No coating delamination or cracking of the ink was observed in all six trials (A-F). Thus the polyester ink formulation with a Tg greater than about 69° C. is found to pass this thermal cycling test.

While the present invention has been described in terms of preferred embodiments, it will be understood, of course, that the invention is not limited thereto since modifications may be made to those skilled in the art, particularly in light of the foregoing teachings.

Claims

1. A plastic glazing system for automotive windows, the system comprising:

a transparent plastic substrate comprising a first surface and a second surface;

a blackout layer disposed on the periphery of the first surface of the substrate, the blackout layer having a predetermined glass transition temperature; and

an abrasion-resistant layer disposed on the first surface, the abrasion-resistant layer being compatible with the blackout layer.

2. The system of claim 1 wherein the blackout layer is an ink comprising a polyester resin.

3. The system of claim 2 wherein the polyester ink comprises a polyester resin mixture, titanium oxide, carbon black, gamma-butyrolactone, aliphatic dibasic acid ester and colorant pigment dispersed in petroleum distillate, cyclohexanone mixture, and naphthalene.

4. The system of claim 1 wherein the blackout layer has a glass transition temperature greater than about 62 degrees Celsius.

5. The system of claim 4 wherein the blackout layer has a glass transition temperature greater than about 69 degrees Celsius.

6. The system of claim 1 wherein the blackout layer comprises a mixture of resins whose sum of W/Tg ratios is less than about 0.002985.

7. The system of claim 6 wherein the blackout layer comprises a mixture of resins whose sum of W/Tg ratios is less than about 0.0029239.

8. The system of claim 1 further comprising:

a weathering layer deposited on the second surface; and

an abrasion-resistant layer deposited on the weathering layer.

9. The system of claim 8 wherein the weathering layer is comprised of a primer interlayer disposed on the second surface to aid in the adhesion of a weathering interlayer disposed on the primer interlayer.

10. The system of claim 8 wherein the abrasion-resistant layer deposited on the weathering layer is substantially similar to the abrasion-resistant layer deposited on the blackout layer.

11. The system of claim 8 wherein the weathering layer comprises an ultraviolet absorbing molecule for absorption of UV radiation.

12. The system of claim 9 wherein at least one of the primer interlayer and the weathering interlayer comprises an ultraviolet absorber for absorption of UV radiation.

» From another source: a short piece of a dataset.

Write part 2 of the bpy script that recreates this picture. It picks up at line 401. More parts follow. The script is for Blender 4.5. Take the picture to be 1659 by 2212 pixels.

13. The system of claim 1 wherein the transparent plastic substrate comprises one of a polycarbonate resin, acrylic resin, polyacrylate resin, polyester resin, polysulfone resin, and copolymers or mixtures thereof.

14. The system of claim 1 wherein the abrasion resistant layer applied on to the black-out layer comprises aluminum oxide, barium fluoride, boron nitride, hafnium oxide, lanthanum fluoride, magnesium fluoride, magnesium oxide, scandium oxide, silicon monoxide, silicon dioxide, silicon nitride, silicon oxy-nitride, silicon oxy-carbide, hydrogenated silicono oxy-carbide, silicon carbide, tantalum oxide, titanium oxide, tin oxide, indium tin oxide, yttrium oxide, zinc oxide, zinc selenide, zinc sulfide, zirconium oxide, zirconium titanate, or a mixture thereof.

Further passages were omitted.